ROCKFORD, Ill. (WTVO/WQRF) — Our highlights “Overtime” Friday nights generally feature quarterbacks, running backs and receivers making big plays. That’s why they’re called playmakers, but the guys who make those plays possible are the guys banging away on the line of scrimmage. The guys who make their mark in the trenches.

“I think to play in the interior you have to be tough,” said Harlem Huskies assistant coach Ken Dubose. “You have to be someone that’s selfless, because it can be humbling in there depending on if you have one or two guys trying to attack you or if you’re trying to attack them.”

DuBose works with linemen at Harlem. He himself was one in college, a nose guard, maybe the toughest position on the line. What does he look for in a good lineman?

“Coaching ability is big and dependability, because you’re asking them to do the same things over and over again. When I’m looking at a guy, if he can move around a little bit, and he’s got decent size, that’s a plus, but if he can think the game (that’s very important), because we’re teaching you multiple techniques depending on what we’re trying to do.

Noah Hickcox played on the lines for Boylan back in his day. Then he played on the defensive lines at the University of Minnesota and at Illinois State. Now, he coaches Boylan’s offensive linemen.

I asked him what type of individual it takes to accept that role of not getting the spotlight, but getting pounded on at every snap of the football?

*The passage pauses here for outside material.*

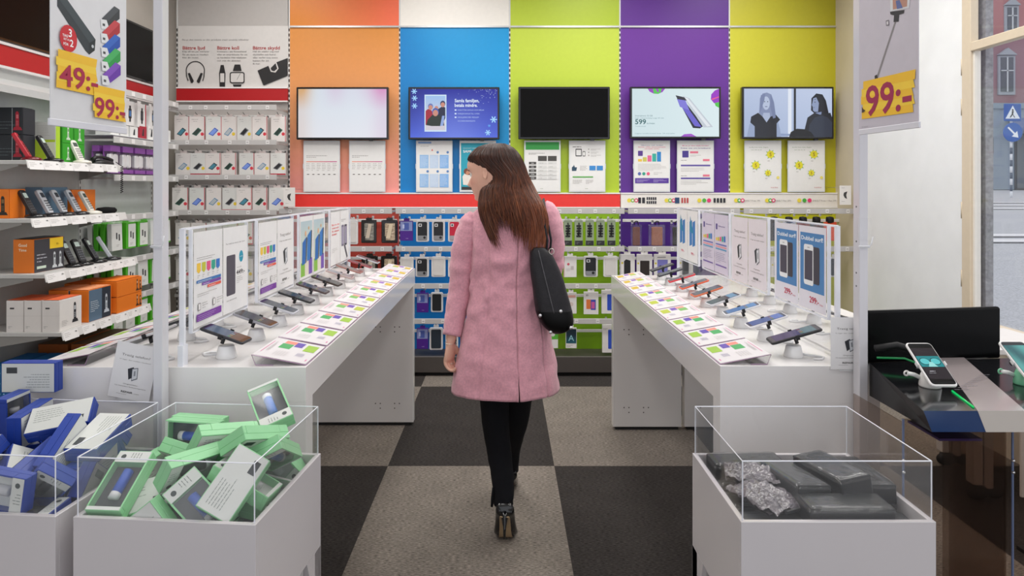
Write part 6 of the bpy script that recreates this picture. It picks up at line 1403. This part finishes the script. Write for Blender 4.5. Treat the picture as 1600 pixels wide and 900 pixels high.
def lock(s, y0, y1, off, rad, drift, phase):
    pts = []; rs = []; n = 26
    for i in range(n):
        t = i/(n-1); py = y0+(y1-y0)*t; ss = s+drift*t*t+.012*math.sin(t*7+phase)*t; ss = max(-.02, min(1.02, ss))
        p = hp(ss, py, off*(.4+.6*math.sin(PI*min(1, t*1.2)))+.002*math.sin(t*11+phase)*t); pts.append(p); rs.append(rad*(.5+.5*min(1, t*6))*(1-max(0, (t-.62)/.38)**1.4*.93))
    tone = rg.uniform(-.35, .45)
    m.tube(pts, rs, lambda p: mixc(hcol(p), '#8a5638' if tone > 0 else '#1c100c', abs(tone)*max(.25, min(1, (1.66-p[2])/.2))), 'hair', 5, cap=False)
for i in range(520):
    s = rg.uniform(-.01, 1.01); lock(s, 224.5+rg.uniform(0, 3), zend(s)+rg.uniform(-30, 9), rg.uniform(.0, .006), rg.uniform(.0022, .0048), rg.uniform(-.05, .07), rg.uniform(0, 6))
for i in range(220):   # fine wisps
    s = rg.uniform(.02, .98); lock(s, 262+rg.uniform(0, 40), zend(s)+rg.uniform(-12, 16), rg.uniform(.004, .010), rg.uniform(.0009, .0017), rg.uniform(-.09, .1), rg.uniform(0, 6))
for i in range(60):    # far side of the crown and nape
    s = rg.uniform(1.05, 1.92); lock2 = []
    for j in range(14):
        py = 225+j*(8.2); l, r_ = wx(cr(HLf, py)), wx(cr(HRt, py)); lock2.append(((l+r_)/2-(r_-l)/2*math.cos(s*PI), cr(HYc, py)-cr(HB, py)*.86*math.sin(s*PI), wz(py)))
    m.tube(lock2, [.004*(1-j/15) for j in range(14)], hcol, 'hair', 5, cap=False)
wpart(m, 'hair')
# ---------------------------------------------------------------- shoulder bag
BYc = 2.835; BK_ = BYc/FP
def gx(px): return (px-VX)*BK_
def gz(py): return EYE-(py-VY)*BK_
gl = [(386, 833), (392, 829), (400, 828), (415, 828), (449, 832), (484, 837), (505, 846), (516, 857), (521, 866)]
gr = [(386, 850), (392, 857), (400, 864), (428, 877), (450, 884), (471, 890), (490, 894), (505, 895), (514, 889), (519, 880), (521, 872)]
gd = [(386, .028), (400, .042), (440, .055), (490, .066), (510, .060), (518, .040), (521, .015)]
bag = thing('shoulder_bag', (gx(861), BYc, gz(521)), 'black leather shoulder bag with metal studs hanging from the shoulder of the woman', 'bag')
BL = Matrix.Translation((-gx(861), -BYc, -gz(521)))
def bring(py, sc=1.0, n=40):
    l, r = gx(cr(gl, py)), gx(cr(gr, py)); d = cr(gd, py)*sc; a = (r-l)/2*sc; o = []
    for k in range(n):
        t = 2*PI*k/n; c, s = math.cos(t), math.sin(t); dent = 1-.07*gs(t-4.5, .5)*gs(py-415, 16)+.035*noise.noise(Vector((c*2, s*2, py*.05)))
        o.append(((l+r)/2+a*math.copysign(abs(c)**.72, c)*dent, BYc+d*math.copysign(abs(s)**.6, s)*dent, gz(py)))
    return o
m = MB(); m.T = BL; m.loft([bring(p) for p in [488-2.6*i for i in range(40)]], '#242226', 'leather'); part(m, 'bag_body', bag)
m = MB(); m.T = BL; m.loft([bring(p, 1.012 if p < 517 else 1) for p in [521, 520, 518, 515, 511, 506, 500, 494, 488, 484, 483]], '#070708', 'bagbase'); part(m, 'bag_base', bag)
m = MB(); m.T = BL; m.tube([(gx(841+(py-392)*.245), BYc-cr(gd, py)*1.0-.001, gz(py)) for py in range(390, 486, 5)], .0022, '#5a585c', 'leather', 6); part(m, 'piping', bag)
for px, py in ((843, 489), (874, 482), (859, 515), (890, 508)):
    m = MB(); m.T = BL; m.ball((gx(px), BYc-cr(gd, py)*(.86 if px in (843, 890) else 1.0)-.003, gz(py)), (.0075, .004, .0075), '#dcdcde', 'metal', 12, 6); part(m, 'metal_stud', bag)
def strap(dy, dx):
    m = MB(); m.T = BL
    m.tube([(gx(855)+dx, BYc-.01+dy, gz(392)), (gx(857)+dx, 2.84+dy, gz(376)), (gx(853)+dx, 2.835+dy*.8, gz(355)), (gx(850)+dx*.6, 2.85+dy*.6, gz(335)), (gx(850)+dx*.3, 2.90, 1.435), (gx(852), 2.955+.2*dy, 1.447), (gx(856), 3.03, 1.40), (gx(862), 3.05+dy, 1.28), (gx(864), 2.96, 1.21), (gx(860), 2.885, gz(390))], .0048, '#201e22', 'leather', 8); return m
part(strap(-.006, -.004), 'strap', bag); part(strap(.012, .012), 'strap', bag)
m = MB(); m.T = BL; m.tube([(gx(861)+.010*math.cos(t), BYc-.028, gz(392)+.012*math.sin(t)) for t in [2*PI*k/16 for k in range(16)]], .002, '#c9c4bc', 'metal', 6, closed=True); part(m, 'strap_ring', bag)
# ================================================================ BARGAIN BINS
ZR = .779; ZB = .532; ZA = .907
def bin_(cx, cy, rz, W_b, D_b, label, fl=.619):
    o = thing('bargain_bin', (cx, cy, 0), label, 'bin', 'white bargain bins with clear rims', math.radians(rz)); a, b = W_b/2, D_b/2; t = .012; c = '#cdc8ca'
    m = MB(); m.box(-a, a, -b, -b+t, ZB, ZR, c, 'lacquer', .001); m.box(-a, a, b-t, b, ZB, ZR, c, 'lacquer', .001); m.box(-a, -a+t, -b+t, b-t, ZB, ZR, c, 'lacquer', .001); m.box(a-t, a, -b+t, b-t, ZB, ZR, c, 'lacquer', .001); m.box(-a+t, a-t, -b+t, b-t, ZB, fl, '#c8c4c4', 'satin'); part(m, 'tray', o)
    for sx in (-1, 1):
        for sy in (-1, 1):
            m = MB(); x0 = sx*a; y0 = sy*b
            m.box(x0, x0-sx*t, y0, y0-sy*.045, 0, ZB, c, 'lacquer', .001); m.box(x0-sx*t, x0-sx*.045, y0, y0-sy*t, 0, ZB, c, 'lacquer', .001)
            P = [(0, 0), (.10, 0), (.045, -.14), (0, -.14)]
            m.prism([(p*-sy, q) for p, q in P], 0, t, c, 'lacquer', M=fr((x0 if sx < 0 else x0-t, y0, ZB), Y_, Z_)); part(m, 'leg', o)
    m = MB(); q = .0035
    m.box(-a+.004, a-.004, -b+.006, -b+.006+q, ZR-.04, ZA, '#ffffff', 'clear'); m.box(-a+.004, a-.004, b-.006-q, b-.006, ZR-.04, ZA, '#ffffff', 'clear')
    m.box(-a+.004, -a+.004+q, -b+.01, b-.01, ZR-.04, ZA, '#ffffff', 'clear'); m.box(a-.004-q, a-.004, -b+.01, b-.01, ZR-.04, ZA, '#ffffff', 'clear'); part(m, 'clear_rim', o)
    m = MB(); e = '#e8ecf0'; A, Bq = a-.0057, b-.0077; r = .0016
    m.tube([(-A, -Bq, ZA), (A, -Bq, ZA), (A, Bq, ZA), (-A, Bq, ZA)], r, e, 'acrylic_edge', 4, closed=True)
    for sx in (-1, 1):
        for sy in (-1, 1): m.tube([(sx*A, sy*Bq, ZR-.001), (sx*A, sy*Bq, ZA)], r, e, 'acrylic_edge', 4)
    part(m, 'rim_edge', o); return o
bin_(-.721, 1.670, -4.9, .413, .394, 'white bargain bin full of green packs, in front of the left table')
bin_(-1.175, 1.707, -5, .42, .394, 'white bargain bin full of blue packs in the bottom left corner')
bin_(.718, 1.66, 0, .42, .382, 'white bargain bin of black film wrapped cartons, in front of the right table', .704)
PG = [(-0.6065,1.7077,0.638,0.916,0,-0,0.4),
(-0.8184,1.7849,0.638,0,-0.334,-0.943,0),
(-0.6877,1.5655,0.6547,0.227,0.973,-0.04,-0.009),
(-0.8447,1.5533,0.638,0,-1,-0.013,0),
(-0.8396,1.655,0.638,0,0.999,-0.036,-0),
(-0.651,1.4984,0.662,0.03,-0.03,-0.706,0.707),
(-0.8186,1.7988,0.71,0,0.98,-0.198,0),
(-0.6876,1.7611,0.66,0.605,-0.132,0.012,0.785),
(-0.8212,1.786,0.674,0.075,0,-0,-0.997),
(-0.7123,1.6315,0.6902,0.728,0.442,-0.437,-0.29),
(-0.6167,1.6538,0.6779,0.155,-0.079,0.101,-0.98),
(-0.6547,1.7661,0.7029,0.004,-0.709,0.693,-0.133),
(-0.5832,1.5867,0.705,0.657,-0.054,0.092,-0.746),
(-0.5739,1.6564,0.7447,0.732,0.085,0.061,0.673),
(-0.7026,1.7663,0.731,0.541,0.106,-0.174,-0.816),
(-0.8208,1.8065,0.7478,0.021,0.991,-0.133,-0.001),
(-0.8692,1.6583,0.698,0.46,0.46,-0.537,-0.537),
(-0.5915,1.8245,0.7606,0.609,0.638,0.305,-0.359),
(-0.8177,1.6302,0.698,0.48,0.48,-0.519,-0.519),
(-0.7001,1.6544,0.7743,0.233,-0.209,0.212,-0.926),
(-0.7748,1.8154,0.7831,0.003,-0.043,-0.999,0.021),
(-0.8349,1.6821,0.758,0,0.737,0.676,-0),
(-0.6542,1.6356,0.7842,0.722,0.284,0.091,0.624),
(-0.8052,1.5116,0.7359,0.265,-0.208,0.676,0.655),
(-0.6087,1.6018,0.8093,0.97,-0.012,0.24,-0.047),
(-0.682,1.5314,0.7852,0.841,0.404,0.272,-0.236),
(-0.6092,1.5377,0.8305,0.445,-0.715,-0.514,-0.165),
(-0.6039,1.7803,0.7739,0.263,0.268,-0.588,0.716),
(-0.8933,1.7026,0.782,0.521,-0.521,-0.478,0.478),
(-0.7889,1.7276,0.8178,0.315,0.938,0.023,-0.142),
(-0.8177,1.7987,0.8442,0.064,-0.061,-0.689,0.719),
(-0.7316,1.6003,0.8466,0.419,0.777,0.423,0.206),
(-0.8367,1.5769,0.7767,0.297,-0.942,-0.137,-0.07),
(-0.5712,1.6975,0.8373,0.334,0.653,0.68,-0.022),
(-0.8201,1.8356,0.8427,0.719,0.689,-0.061,-0.064),
(-0.8802,1.5728,0.8157,0.646,0.218,0.193,-0.706),
(-0.6093,1.6634,0.8832,0.534,0.046,-0.331,-0.777),
(-0.6944,1.688,0.874,0.794,-0.467,-0.109,0.374),
(-0.6174,1.801,0.9198,0.476,0.112,-0.242,0.838)]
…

“Just a lot of selflessness. I think that when you look at what offensive and defensive linemen do, all they do is create opportunities for the guys behind them to make plays, and whether you do that job or you don’t do that job, something good or bad is going to happen off of that.”

So, finding a good lineman starts with finding guys who are selfless. Then there are some obvious characteristics like toughness and a little nastiness, and then guys who say this to themselves.

“The whole play has to run through me, and that’s what I want. I don’t want it to go anywhere else,” said Hickcox. “I want the ball to run behind me. I want them to run right at me because I know I’m going to stop it. When you get somebody like that, that’s when you know they’re pretty special.”

Boylan has its share of guys like that. So does Hononegah. One of them is 280-pound senior left guard Drake Broege. Since Broege has always been a big kid, he has always played on the lines going back to his Junior Indians days.

“I fell in love with the line at a young age, just being aggressive. Usually, you don’t get talked about it much. It’s just fun being with a group of guys and just get to be aggressive.”

We can all agree that playing on the line of scrimmage doesn’t come with a lot of glory, so coaching staffs and teammates try to go out of their way to show their appreciation for the linemen. One example is letting them be served first during team meals.

Maybe no team has found a better, more unique way of showing its appreciation for its linemen than Byron has. Before kickoff of the first home playoff game every season, Byron’s linemen are brought to the field in a big hog trailer. The players and the crowd go crazy.

“Line play at Byron’s a really important role, and we try to recognize them as much as possible,” said Byron coach Jeff Boyer. “We make that hog trailer, that’s a big deal for those kids, and they love it. I think our kids respond to that, and they’re excited about playing the offensive line here, so that’s kind of a way for us to say, you guys are awesome and thanks for doing a great job.”